• [STORED DATA]:
— begin —

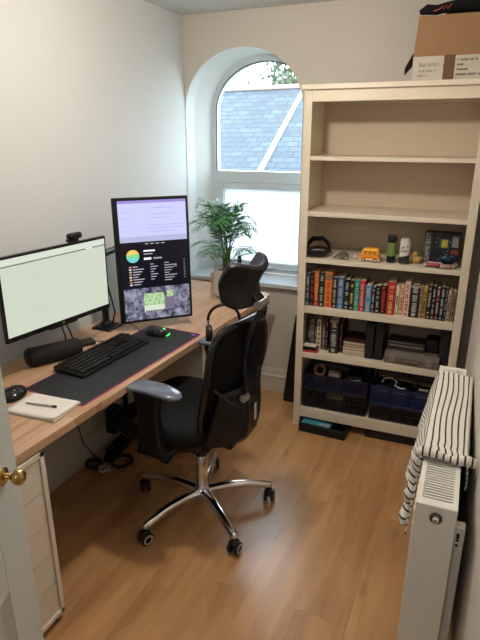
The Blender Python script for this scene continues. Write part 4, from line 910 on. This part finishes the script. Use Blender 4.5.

— end —
— begin —

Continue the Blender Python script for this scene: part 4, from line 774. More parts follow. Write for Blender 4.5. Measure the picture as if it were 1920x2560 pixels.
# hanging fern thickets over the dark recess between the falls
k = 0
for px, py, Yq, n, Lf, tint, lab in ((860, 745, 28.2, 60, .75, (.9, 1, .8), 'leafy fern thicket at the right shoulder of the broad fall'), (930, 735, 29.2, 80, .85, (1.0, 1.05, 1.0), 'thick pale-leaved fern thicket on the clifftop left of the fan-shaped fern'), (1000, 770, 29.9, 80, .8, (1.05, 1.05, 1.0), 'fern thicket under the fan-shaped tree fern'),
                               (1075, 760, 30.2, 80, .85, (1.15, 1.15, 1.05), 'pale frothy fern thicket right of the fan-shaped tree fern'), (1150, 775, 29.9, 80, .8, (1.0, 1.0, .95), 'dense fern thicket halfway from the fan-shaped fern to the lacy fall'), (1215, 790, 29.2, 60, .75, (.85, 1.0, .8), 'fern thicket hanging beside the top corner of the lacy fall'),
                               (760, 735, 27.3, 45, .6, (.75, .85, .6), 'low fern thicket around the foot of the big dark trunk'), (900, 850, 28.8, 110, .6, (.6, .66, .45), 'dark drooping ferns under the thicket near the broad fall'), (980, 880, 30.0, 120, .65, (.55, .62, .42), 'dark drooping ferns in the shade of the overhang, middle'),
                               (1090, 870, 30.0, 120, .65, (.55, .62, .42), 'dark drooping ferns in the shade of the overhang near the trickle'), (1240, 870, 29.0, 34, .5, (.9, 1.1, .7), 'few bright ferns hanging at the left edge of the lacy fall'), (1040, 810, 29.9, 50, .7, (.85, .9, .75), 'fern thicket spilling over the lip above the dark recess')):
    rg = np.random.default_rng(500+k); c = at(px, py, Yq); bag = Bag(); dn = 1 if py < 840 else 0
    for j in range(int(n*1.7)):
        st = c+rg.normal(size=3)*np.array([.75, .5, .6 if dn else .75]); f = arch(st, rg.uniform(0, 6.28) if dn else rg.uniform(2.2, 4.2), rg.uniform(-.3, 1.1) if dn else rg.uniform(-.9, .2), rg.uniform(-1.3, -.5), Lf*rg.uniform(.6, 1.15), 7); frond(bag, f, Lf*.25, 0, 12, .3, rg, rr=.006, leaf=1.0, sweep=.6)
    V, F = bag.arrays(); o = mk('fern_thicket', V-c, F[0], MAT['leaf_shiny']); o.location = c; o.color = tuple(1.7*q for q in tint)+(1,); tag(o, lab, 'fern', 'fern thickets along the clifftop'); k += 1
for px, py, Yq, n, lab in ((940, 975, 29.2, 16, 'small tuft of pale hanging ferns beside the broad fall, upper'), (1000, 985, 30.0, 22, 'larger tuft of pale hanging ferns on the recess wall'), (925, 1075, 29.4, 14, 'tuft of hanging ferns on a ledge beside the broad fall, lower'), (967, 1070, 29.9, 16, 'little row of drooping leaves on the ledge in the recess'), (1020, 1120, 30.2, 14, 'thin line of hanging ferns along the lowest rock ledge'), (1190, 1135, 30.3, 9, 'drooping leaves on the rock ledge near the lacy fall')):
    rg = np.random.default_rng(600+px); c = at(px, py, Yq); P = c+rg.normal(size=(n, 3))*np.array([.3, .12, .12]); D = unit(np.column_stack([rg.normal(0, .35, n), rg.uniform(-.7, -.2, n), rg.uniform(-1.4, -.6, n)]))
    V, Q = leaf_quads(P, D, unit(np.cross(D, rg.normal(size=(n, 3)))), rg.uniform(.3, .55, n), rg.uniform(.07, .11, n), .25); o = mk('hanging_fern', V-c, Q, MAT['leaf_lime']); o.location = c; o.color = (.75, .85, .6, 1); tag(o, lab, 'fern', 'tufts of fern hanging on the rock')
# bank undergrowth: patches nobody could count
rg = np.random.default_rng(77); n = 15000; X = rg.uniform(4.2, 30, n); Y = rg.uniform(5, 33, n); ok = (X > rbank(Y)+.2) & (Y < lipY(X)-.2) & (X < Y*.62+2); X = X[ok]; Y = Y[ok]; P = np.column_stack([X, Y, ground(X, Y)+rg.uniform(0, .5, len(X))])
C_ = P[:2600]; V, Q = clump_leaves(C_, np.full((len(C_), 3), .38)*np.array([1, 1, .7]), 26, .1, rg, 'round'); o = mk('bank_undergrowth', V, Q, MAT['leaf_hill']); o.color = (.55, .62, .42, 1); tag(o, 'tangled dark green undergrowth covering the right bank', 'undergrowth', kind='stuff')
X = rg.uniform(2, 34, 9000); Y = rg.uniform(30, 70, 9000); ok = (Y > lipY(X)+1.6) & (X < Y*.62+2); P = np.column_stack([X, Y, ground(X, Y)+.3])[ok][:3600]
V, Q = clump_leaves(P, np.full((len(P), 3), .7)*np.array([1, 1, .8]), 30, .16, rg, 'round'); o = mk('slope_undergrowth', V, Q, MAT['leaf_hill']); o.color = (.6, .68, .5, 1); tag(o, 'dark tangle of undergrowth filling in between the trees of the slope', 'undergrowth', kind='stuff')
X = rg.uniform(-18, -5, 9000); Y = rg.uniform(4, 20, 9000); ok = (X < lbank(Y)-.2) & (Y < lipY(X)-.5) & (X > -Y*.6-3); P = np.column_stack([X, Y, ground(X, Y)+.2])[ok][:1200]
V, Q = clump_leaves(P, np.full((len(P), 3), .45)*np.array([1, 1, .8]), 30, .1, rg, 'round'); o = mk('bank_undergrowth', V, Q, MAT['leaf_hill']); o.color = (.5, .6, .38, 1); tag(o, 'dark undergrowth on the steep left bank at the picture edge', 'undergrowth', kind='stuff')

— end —
— begin —

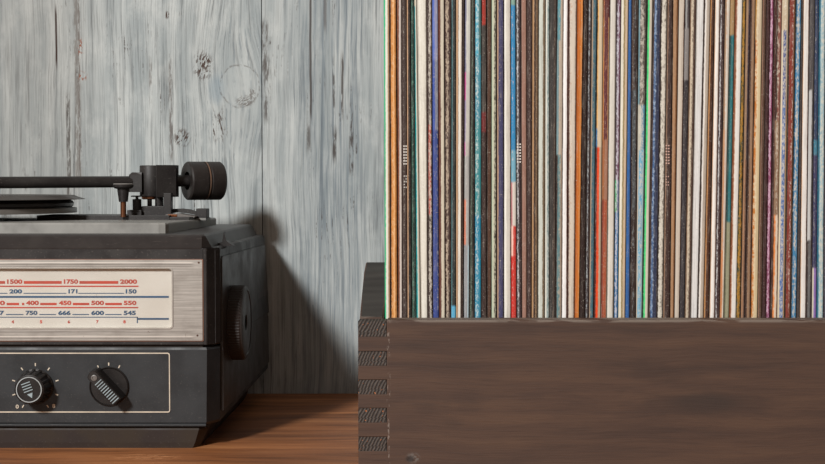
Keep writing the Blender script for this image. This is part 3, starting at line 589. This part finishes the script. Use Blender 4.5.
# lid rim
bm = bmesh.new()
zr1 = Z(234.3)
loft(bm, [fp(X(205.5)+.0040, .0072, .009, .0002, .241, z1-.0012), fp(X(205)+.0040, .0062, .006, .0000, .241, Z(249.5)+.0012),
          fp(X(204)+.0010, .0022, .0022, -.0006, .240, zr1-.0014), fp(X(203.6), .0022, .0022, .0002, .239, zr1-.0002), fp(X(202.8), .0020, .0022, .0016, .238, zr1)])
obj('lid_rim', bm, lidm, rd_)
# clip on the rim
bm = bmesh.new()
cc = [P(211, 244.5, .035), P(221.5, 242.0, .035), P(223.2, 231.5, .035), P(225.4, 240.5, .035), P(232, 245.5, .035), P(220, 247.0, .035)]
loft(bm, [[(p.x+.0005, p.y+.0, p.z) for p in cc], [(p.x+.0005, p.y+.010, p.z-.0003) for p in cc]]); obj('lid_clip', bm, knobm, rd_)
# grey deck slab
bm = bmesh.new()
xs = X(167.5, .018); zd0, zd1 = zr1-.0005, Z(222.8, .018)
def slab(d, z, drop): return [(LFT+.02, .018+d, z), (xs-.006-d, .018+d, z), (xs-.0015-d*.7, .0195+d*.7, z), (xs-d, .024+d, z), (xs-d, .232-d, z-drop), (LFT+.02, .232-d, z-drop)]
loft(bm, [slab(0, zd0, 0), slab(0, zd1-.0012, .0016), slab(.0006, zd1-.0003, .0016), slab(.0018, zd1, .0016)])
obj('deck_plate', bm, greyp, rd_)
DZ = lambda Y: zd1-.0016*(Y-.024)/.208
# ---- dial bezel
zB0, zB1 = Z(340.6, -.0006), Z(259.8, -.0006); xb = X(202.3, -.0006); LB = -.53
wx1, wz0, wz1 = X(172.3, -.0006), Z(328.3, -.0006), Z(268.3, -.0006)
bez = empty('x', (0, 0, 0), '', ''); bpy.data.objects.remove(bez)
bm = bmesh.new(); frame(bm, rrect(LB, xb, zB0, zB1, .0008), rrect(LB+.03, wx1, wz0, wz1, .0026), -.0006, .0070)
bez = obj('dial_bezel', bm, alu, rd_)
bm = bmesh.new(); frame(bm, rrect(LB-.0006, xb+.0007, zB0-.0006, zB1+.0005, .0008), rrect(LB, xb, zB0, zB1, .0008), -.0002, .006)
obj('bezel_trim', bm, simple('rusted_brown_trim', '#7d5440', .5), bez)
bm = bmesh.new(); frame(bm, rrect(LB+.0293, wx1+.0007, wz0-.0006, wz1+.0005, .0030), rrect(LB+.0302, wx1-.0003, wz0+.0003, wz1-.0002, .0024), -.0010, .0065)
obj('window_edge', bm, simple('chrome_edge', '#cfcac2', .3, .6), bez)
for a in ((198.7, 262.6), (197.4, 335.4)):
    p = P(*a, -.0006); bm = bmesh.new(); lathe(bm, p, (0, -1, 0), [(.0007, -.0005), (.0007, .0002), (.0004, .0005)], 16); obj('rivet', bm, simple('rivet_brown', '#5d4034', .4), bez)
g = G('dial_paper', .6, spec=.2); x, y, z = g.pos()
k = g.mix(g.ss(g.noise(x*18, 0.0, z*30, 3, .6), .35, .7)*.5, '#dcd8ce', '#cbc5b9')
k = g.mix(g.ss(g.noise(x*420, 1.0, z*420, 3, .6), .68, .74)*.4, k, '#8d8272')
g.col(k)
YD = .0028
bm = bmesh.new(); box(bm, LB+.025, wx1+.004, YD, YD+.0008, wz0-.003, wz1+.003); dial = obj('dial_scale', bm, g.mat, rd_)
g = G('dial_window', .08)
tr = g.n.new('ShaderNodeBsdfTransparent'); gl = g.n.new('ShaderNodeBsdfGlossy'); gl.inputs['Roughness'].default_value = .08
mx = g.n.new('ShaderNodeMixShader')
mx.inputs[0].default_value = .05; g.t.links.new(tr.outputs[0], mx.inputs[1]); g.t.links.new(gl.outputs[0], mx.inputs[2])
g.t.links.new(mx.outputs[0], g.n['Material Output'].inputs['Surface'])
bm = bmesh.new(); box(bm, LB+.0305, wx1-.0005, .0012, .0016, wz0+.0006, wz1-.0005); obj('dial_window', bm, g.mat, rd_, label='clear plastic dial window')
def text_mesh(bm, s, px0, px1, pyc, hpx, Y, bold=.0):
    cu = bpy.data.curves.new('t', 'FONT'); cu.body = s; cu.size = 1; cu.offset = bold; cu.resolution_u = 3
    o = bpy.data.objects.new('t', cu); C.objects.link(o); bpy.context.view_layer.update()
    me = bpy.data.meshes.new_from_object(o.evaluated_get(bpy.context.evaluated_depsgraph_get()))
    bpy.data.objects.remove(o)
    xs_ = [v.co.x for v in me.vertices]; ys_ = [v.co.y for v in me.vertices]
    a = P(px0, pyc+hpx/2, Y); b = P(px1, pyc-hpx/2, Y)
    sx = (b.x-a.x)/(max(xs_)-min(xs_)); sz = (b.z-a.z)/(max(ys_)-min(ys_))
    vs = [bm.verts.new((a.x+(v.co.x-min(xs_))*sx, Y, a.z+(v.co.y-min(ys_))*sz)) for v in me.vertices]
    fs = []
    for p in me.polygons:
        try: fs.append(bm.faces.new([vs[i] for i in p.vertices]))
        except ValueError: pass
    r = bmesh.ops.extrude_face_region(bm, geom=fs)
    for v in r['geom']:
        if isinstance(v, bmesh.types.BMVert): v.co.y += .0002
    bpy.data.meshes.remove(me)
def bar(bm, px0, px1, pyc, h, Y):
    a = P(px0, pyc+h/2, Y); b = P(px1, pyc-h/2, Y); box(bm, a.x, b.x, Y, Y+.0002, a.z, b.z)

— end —

Return only those lines of the records that contain the string "finishes".

• [THE RESPONSE]:
The Blender Python script for this scene continues. Write part 4, from line 910 on. This part finishes the script. Use Blender 4.5.
Keep writing the Blender script for this image. This is part 3, starting at line 589. This part finishes the script. Use Blender 4.5.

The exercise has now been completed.